Source records:
********************
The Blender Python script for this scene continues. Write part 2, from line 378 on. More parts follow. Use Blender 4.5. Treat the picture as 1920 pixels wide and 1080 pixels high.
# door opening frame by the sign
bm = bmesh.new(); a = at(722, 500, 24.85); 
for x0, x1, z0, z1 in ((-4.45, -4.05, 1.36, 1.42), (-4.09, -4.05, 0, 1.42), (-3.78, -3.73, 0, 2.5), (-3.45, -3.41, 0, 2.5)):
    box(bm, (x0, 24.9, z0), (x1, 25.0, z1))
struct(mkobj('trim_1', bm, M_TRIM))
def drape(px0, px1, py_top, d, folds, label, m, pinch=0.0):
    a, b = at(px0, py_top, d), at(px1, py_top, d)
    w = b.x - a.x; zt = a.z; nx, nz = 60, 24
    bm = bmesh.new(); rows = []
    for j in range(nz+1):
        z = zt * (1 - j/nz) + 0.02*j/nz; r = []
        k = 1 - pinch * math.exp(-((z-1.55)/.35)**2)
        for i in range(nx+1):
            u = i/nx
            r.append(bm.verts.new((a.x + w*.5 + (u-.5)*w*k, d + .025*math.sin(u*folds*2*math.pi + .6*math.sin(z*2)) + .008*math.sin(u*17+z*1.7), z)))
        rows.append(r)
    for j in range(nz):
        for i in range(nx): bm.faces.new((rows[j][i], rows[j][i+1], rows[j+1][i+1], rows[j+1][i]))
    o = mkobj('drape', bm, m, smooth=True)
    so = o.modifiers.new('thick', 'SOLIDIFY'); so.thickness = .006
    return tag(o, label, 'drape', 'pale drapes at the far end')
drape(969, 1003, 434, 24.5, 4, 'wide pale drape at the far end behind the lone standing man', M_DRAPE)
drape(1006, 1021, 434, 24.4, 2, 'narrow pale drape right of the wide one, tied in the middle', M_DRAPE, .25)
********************
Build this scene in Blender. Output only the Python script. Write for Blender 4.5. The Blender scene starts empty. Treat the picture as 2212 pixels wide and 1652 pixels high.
********************
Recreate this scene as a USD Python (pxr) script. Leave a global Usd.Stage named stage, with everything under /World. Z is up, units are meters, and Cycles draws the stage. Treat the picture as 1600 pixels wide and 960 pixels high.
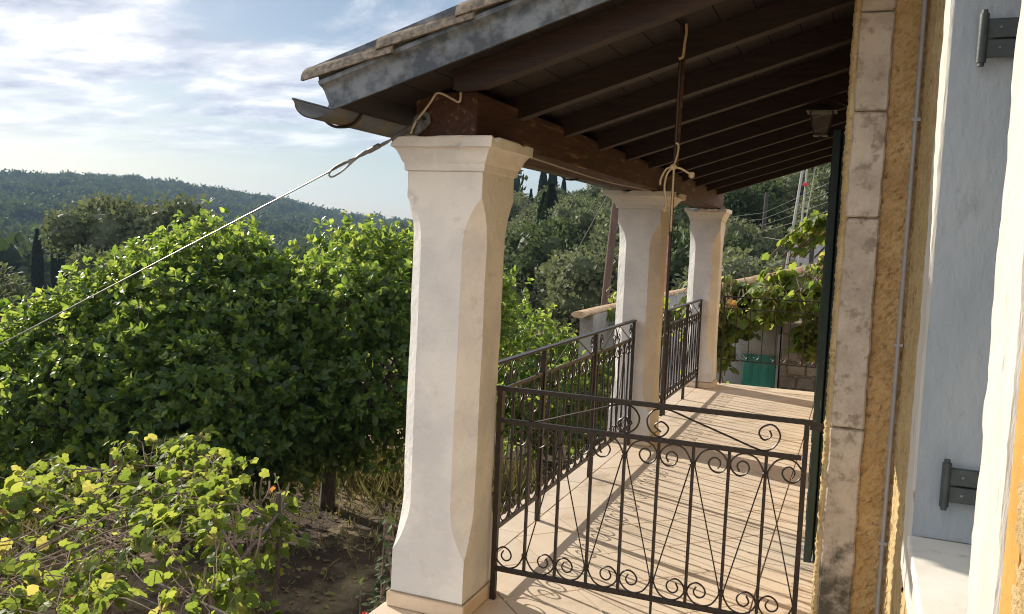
********************
Work required:
Among the lines of the material, find those that hold the word "Blender" and copy them.

Output of the task:
The Blender Python script for this scene continues. Write part 2, from line 378 on. More parts follow. Use Blender 4.5. Treat the picture as 1920 pixels wide and 1080 pixels high.
Build this scene in Blender. Output only the Python script. Write for Blender 4.5. The Blender scene starts empty. Treat the picture as 2212 pixels wide and 1652 pixels high.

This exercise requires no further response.